• What is needed:
Transcribe the material from its first line onward, ending with the line that contains "tag(link('ground', ter, m), kind='structure')" and adding nothing beyond it.

• Data extract:
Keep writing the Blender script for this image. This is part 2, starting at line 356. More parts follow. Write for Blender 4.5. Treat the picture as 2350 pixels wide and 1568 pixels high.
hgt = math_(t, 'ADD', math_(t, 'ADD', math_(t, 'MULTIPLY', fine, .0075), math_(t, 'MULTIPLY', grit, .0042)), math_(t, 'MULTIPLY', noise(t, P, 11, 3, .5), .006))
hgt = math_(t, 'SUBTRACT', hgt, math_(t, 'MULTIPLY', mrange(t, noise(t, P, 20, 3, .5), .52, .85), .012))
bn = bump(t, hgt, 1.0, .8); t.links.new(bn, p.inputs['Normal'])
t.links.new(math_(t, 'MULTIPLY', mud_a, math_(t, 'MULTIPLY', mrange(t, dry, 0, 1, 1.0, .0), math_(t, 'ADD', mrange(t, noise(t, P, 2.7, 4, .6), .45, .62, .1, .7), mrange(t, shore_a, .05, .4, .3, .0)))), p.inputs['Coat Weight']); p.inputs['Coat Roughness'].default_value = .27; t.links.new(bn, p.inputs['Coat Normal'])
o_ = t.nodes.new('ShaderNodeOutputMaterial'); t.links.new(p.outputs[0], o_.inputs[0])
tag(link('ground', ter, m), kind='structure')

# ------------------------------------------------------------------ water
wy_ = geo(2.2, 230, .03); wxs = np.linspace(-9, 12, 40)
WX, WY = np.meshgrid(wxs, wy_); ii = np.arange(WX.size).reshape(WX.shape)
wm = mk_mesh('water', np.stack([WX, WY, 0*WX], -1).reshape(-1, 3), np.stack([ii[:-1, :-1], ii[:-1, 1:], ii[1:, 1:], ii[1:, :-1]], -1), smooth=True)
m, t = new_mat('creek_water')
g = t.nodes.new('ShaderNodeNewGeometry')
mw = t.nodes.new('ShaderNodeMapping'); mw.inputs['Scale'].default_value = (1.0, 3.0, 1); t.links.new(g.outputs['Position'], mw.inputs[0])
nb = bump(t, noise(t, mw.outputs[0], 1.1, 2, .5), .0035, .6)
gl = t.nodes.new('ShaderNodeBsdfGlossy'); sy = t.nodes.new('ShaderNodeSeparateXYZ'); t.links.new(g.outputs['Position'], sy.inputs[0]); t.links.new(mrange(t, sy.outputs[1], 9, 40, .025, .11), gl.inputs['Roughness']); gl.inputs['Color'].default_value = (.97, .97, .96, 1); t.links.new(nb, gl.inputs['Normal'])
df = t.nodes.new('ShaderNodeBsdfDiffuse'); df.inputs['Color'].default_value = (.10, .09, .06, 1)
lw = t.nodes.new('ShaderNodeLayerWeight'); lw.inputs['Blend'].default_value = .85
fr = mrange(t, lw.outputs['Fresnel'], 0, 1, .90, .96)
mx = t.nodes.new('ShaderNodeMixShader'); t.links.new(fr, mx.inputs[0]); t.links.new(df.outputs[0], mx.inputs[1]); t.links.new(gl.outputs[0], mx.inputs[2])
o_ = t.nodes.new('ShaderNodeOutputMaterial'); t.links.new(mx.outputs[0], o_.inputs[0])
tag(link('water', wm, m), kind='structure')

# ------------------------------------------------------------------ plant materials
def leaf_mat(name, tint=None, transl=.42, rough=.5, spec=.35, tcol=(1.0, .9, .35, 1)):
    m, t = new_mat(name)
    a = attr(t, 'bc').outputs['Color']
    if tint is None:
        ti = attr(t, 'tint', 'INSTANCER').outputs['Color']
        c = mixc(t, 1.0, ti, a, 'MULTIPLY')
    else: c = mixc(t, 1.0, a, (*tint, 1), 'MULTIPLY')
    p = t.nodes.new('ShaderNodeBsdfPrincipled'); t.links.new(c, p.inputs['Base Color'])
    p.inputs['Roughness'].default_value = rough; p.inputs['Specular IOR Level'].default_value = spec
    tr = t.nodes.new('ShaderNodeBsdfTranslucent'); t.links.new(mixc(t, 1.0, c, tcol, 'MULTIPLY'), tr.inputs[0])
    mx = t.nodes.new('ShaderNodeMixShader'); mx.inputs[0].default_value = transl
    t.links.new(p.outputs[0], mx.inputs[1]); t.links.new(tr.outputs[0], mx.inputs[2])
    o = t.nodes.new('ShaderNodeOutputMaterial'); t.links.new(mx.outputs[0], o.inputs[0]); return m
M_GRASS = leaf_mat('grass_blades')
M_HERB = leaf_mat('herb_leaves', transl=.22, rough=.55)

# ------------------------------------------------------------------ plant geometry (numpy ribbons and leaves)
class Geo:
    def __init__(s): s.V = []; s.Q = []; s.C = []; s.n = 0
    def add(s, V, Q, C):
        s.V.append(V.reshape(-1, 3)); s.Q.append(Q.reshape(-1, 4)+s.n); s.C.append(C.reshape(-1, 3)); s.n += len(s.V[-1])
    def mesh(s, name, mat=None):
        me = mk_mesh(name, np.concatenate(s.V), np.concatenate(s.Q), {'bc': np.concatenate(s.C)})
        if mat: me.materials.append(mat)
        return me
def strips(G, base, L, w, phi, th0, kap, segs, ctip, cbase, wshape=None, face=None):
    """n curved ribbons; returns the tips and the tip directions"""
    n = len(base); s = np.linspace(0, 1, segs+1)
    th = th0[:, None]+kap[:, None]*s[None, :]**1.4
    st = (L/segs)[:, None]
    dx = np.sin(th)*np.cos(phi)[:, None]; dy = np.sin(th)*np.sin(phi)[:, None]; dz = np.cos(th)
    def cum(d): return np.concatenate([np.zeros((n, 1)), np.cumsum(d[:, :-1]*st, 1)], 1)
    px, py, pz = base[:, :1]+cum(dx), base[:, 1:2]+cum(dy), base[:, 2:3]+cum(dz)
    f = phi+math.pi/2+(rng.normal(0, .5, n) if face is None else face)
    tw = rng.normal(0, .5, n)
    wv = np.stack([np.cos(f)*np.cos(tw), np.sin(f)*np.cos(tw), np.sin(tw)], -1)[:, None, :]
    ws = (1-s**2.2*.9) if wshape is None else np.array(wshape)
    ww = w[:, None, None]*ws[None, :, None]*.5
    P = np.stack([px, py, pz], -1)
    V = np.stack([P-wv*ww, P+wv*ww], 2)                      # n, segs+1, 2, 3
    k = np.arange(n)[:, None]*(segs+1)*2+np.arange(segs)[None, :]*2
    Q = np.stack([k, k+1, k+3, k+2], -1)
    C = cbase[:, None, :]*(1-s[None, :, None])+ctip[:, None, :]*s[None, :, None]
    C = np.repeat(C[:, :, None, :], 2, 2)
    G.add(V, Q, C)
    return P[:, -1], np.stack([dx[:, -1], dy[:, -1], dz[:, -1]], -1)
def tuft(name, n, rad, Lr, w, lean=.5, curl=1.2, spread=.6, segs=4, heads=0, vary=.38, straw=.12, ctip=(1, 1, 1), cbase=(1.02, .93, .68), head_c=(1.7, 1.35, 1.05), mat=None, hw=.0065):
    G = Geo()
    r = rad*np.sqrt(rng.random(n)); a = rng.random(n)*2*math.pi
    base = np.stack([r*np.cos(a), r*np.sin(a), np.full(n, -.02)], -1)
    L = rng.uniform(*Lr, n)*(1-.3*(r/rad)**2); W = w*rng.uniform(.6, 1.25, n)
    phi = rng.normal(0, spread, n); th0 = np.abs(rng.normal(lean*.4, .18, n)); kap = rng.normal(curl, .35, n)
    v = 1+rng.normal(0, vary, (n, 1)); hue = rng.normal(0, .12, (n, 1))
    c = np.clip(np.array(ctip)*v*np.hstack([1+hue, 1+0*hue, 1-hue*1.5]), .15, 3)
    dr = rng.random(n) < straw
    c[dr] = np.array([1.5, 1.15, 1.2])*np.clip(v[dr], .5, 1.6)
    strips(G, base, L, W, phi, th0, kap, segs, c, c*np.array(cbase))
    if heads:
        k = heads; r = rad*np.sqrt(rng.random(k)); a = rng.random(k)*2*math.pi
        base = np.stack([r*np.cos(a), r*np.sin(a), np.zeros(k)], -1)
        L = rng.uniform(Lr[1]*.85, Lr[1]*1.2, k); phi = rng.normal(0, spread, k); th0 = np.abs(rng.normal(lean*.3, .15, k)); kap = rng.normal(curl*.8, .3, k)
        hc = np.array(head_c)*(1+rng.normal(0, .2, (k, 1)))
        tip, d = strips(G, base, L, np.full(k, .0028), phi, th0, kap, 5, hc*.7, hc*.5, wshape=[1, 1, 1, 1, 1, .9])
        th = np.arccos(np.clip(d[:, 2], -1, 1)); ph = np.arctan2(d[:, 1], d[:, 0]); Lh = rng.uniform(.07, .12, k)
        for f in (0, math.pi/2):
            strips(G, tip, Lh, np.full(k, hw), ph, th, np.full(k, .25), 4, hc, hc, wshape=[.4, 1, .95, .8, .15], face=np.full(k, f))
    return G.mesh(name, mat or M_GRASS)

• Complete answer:
Keep writing the Blender script for this image. This is part 2, starting at line 356. More parts follow. Write for Blender 4.5. Treat the picture as 2350 pixels wide and 1568 pixels high.
hgt = math_(t, 'ADD', math_(t, 'ADD', math_(t, 'MULTIPLY', fine, .0075), math_(t, 'MULTIPLY', grit, .0042)), math_(t, 'MULTIPLY', noise(t, P, 11, 3, .5), .006))
hgt = math_(t, 'SUBTRACT', hgt, math_(t, 'MULTIPLY', mrange(t, noise(t, P, 20, 3, .5), .52, .85), .012))
bn = bump(t, hgt, 1.0, .8); t.links.new(bn, p.inputs['Normal'])
t.links.new(math_(t, 'MULTIPLY', mud_a, math_(t, 'MULTIPLY', mrange(t, dry, 0, 1, 1.0, .0), math_(t, 'ADD', mrange(t, noise(t, P, 2.7, 4, .6), .45, .62, .1, .7), mrange(t, shore_a, .05, .4, .3, .0)))), p.inputs['Coat Weight']); p.inputs['Coat Roughness'].default_value = .27; t.links.new(bn, p.inputs['Coat Normal'])
o_ = t.nodes.new('ShaderNodeOutputMaterial'); t.links.new(p.outputs[0], o_.inputs[0])
tag(link('ground', ter, m), kind='structure')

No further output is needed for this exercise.